— Start —

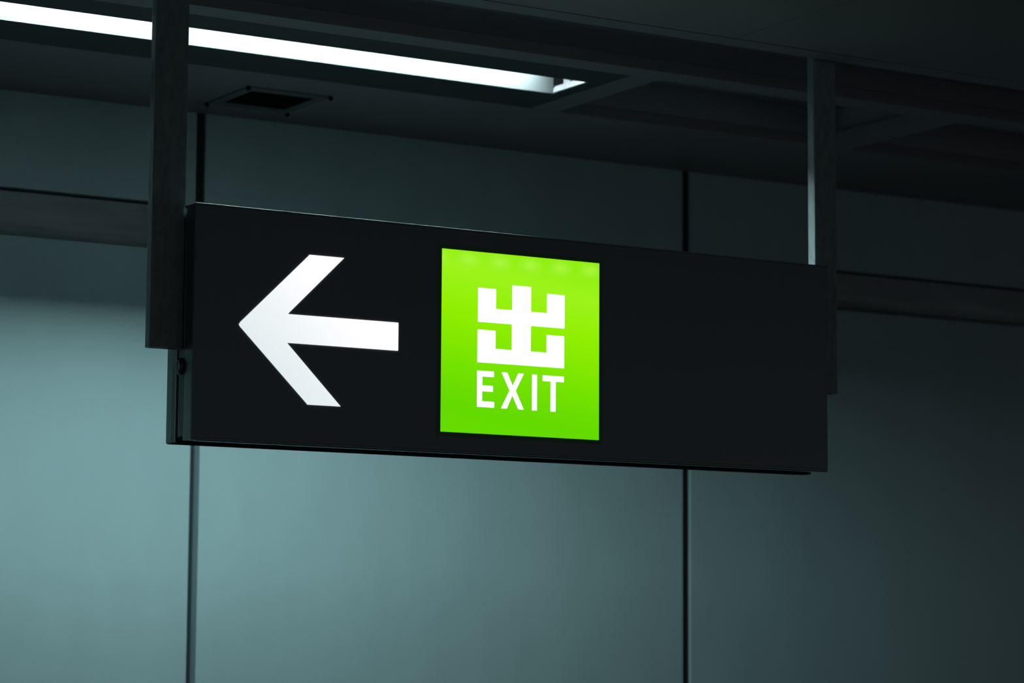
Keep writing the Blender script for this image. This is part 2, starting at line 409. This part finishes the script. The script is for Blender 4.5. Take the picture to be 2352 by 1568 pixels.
# green panel with dark film edge
bm = bmesh.new(); add_box(bm, 0.598, 1.0145, 0.0, 0.0010, 0.0456, 0.4523)
gp = obj('green_panel', bm, M['green'], sign); gp['label'] = 'glowing lime green square panel'
bm = bmesh.new(); ring(bm, 0.588, 1.0245, 0.0356, 0.4623, 0.0099, 0.0099, 0.0099, 0.0099, 0.0002, 0.0009)
obj('film_edge', bm, M['rim'], sign)
glyph = [(691,371.8),(738.3,371.8),(738.3,327.3),(780.6,327.3),(780.6,383.7),(830.5,383.7),(830.5,327.3),(872.6,327.3),(872.6,371.3),(920.2,371.3),(920.2,294.8),(830.2,294.8),
         (830.2,237.3),(872.1,237.3),(872.1,277.6),(919.6,277.6),(919.6,204.1),(690.4,204.1),(690.4,278),(737.6,278),(737.6,237.3),(779.8,237.3),(779.8,294.8),(691,294.8)]
bm = bmesh.new(); add_prism(bm, rnd(glyph, 0.9), -0.0008, -0.0001)
g = obj('character', bm, M['white_full'], gp); g['label'] = 'white Chinese character meaning out'
letters = {
 'E': [(690.2,186.1),(734,186.1),(734,173),(704,173),(704,153.6),(731.6,153.6),(731.6,140),(703.7,140),(703.7,118.2),(735.1,118.2),(735.1,104.7),(690.2,104.7)],
 'X': [(753.6,185.9),(769.1,185.9),(783.1,157),(797.4,185.9),(812.7,185.9),(791.4,146.2),(812.9,104.5),(798.1,104.5),(782.3,134.6),(768.2,104.5),(752.6,104.5),(774.6,145.7)],
 'I': [(834,185.6),(847.4,185.6),(847.4,104.1),(834,104.1)],
 'T': [(862,185.4),(919.1,185.4),(919.1,172.2),(897.2,172.2),(897.2,104),(883.3,104),(883.3,172.1),(862,172.1)]}
for k, pts in letters.items():
    bm = bmesh.new(); add_prism(bm, rnd(pts, 0.9), -0.0008, -0.0001)
    o = obj('letter', bm, M['white_full'], gp); o['label'] = 'white capital letter ' + k
# slotted bolt on the left end, just under the post
bm = bmesh.new()
BY, BZ = 0.0562, 0.158
add_cyl_x(bm, -0.0045, 0.004, BY, BZ, 0.0180, 28)
add_cyl_x(bm, -0.0085, -0.0045, BY, BZ, 0.0130, 28, 0.0180)
bo = obj('bolt', bm, M['bolt'], sign)
bm = bmesh.new(); add_cyl_x(bm, -0.0092, -0.0084, BY, BZ, 0.0122, 28)
obj('washer', bm, M['frame'], bo)
bm = bmesh.new(); add_box(bm, -0.0098, -0.0090, BY-0.002, BY+0.002, BZ-0.009, BZ+0.009)
obj('slot', bm, M['bolt'], bo)
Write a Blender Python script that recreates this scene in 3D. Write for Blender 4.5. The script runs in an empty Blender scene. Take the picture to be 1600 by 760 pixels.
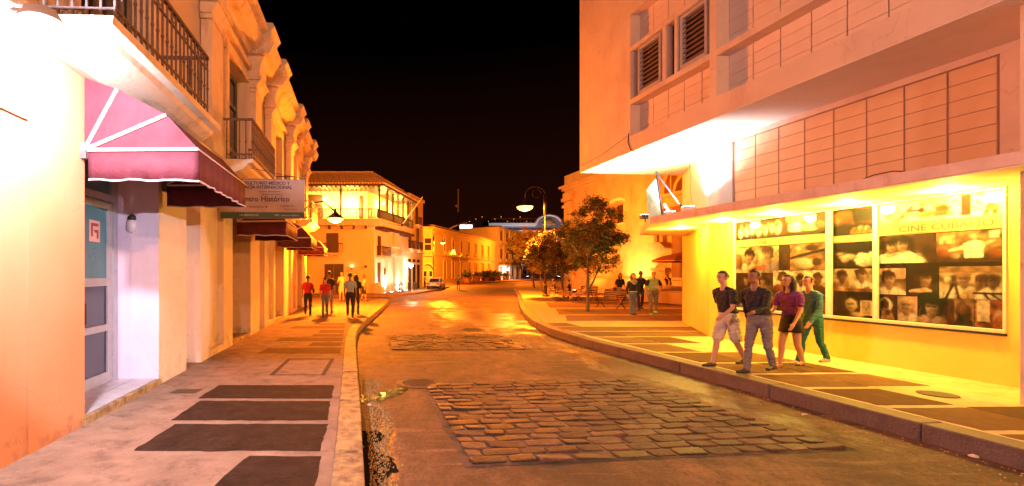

— End —

SHORT PROBLEM: Show every line from the entries above in which the word "Blender" appears.

SOLUTION BELOW:
Keep writing the Blender script for this image. This is part 2, starting at line 409. This part finishes the script. The script is for Blender 4.5. Take the picture to be 2352 by 1568 pixels.
Write a Blender Python script that recreates this scene in 3D. Write for Blender 4.5. The script runs in an empty Blender scene. Take the picture to be 1600 by 760 pixels.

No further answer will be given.